Alexei Ramirez Sued In Dominican For $20 Million

Suit alleges Ramirez broke scouting contract before pro days

For all of the brilliant, heralded baseball players the Caribbean and Latin America have groomed for professional baseball in the U.S., the areas still have their fair share of devious developmental practices. Birth certificates are legendarily finicky. Steroids -- which for young players in Latin America can provide not only a shot at the pros but a way out of poverty -- run rampant. Talent scouts scour the islands, claim players, and then sell their rights to pro clubs.

Alexei Ramirez, the White Sox's stellar second-year second baseman, might be most familiar with the latter. According the Associated Press, Ramirez is being sued for $20 million for allegedly breaching his contract with local talent scouts before signing as a major leaguer. The details:

In documents presented to the prosecutors office in the Peravia judicial district -- located 65 kilometers (40 miles) southeast of the Dominican capital -- Ramirez and his agent Jaime Torres are accused of owing Julio Martinez and Ramon Fernandez $450,000 from a signing bonus. The plaintiffs are also asking for an additional $131,156, which represents 5 percent of Ramirez's income from two years in the majors, the documents say.

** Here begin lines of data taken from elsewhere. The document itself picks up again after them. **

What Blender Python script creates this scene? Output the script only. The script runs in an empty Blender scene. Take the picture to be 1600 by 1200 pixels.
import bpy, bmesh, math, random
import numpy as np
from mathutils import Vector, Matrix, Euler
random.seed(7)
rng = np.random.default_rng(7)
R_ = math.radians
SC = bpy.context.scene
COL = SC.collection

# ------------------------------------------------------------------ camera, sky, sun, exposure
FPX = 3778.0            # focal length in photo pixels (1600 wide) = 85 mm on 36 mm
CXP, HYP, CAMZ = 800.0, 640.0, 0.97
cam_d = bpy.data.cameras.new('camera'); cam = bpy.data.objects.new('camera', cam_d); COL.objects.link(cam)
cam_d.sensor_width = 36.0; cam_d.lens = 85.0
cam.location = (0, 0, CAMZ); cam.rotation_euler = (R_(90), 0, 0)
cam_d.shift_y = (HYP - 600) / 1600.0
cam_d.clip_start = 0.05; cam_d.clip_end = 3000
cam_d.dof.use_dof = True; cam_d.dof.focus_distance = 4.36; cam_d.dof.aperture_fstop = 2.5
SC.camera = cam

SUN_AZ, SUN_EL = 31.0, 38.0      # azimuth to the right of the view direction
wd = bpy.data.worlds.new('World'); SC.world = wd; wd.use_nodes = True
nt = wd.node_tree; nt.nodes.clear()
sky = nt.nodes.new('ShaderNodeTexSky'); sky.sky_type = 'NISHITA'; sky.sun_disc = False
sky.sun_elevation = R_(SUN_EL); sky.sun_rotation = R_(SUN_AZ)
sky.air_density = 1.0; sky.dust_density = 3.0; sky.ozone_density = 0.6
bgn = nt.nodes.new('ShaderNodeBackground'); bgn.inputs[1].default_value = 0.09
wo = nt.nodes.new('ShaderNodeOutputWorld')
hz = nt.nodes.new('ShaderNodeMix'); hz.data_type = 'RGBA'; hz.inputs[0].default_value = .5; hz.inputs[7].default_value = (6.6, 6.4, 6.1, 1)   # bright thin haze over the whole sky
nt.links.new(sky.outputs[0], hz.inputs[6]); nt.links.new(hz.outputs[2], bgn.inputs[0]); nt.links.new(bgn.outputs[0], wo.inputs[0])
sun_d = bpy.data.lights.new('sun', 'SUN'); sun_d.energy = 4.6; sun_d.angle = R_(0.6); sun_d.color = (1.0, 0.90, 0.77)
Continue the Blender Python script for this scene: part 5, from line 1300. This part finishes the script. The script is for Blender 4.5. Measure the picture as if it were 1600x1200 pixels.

According to the scouts' lawyer, Ramirez agreed to pay 30 percent of his signing bonus to the scouts, as well as five percent of all his professional earnings. Which seems like a lot, and not something a player of Ramirez's caliber -- who famously defected from Cuba before arriving in the D.R. -- would need to do. Naturally, Ramirez's lawyer denies that such a contract exists.

As for the $20 million, the plaintiffs claim it's for "damages." OK then.

In any case, these are the vagaries of unorganized talent scouting in some of the still-untapped developmental areas of Latin America. The opportunities for these players are greater than ever before, but so are the pitfalls.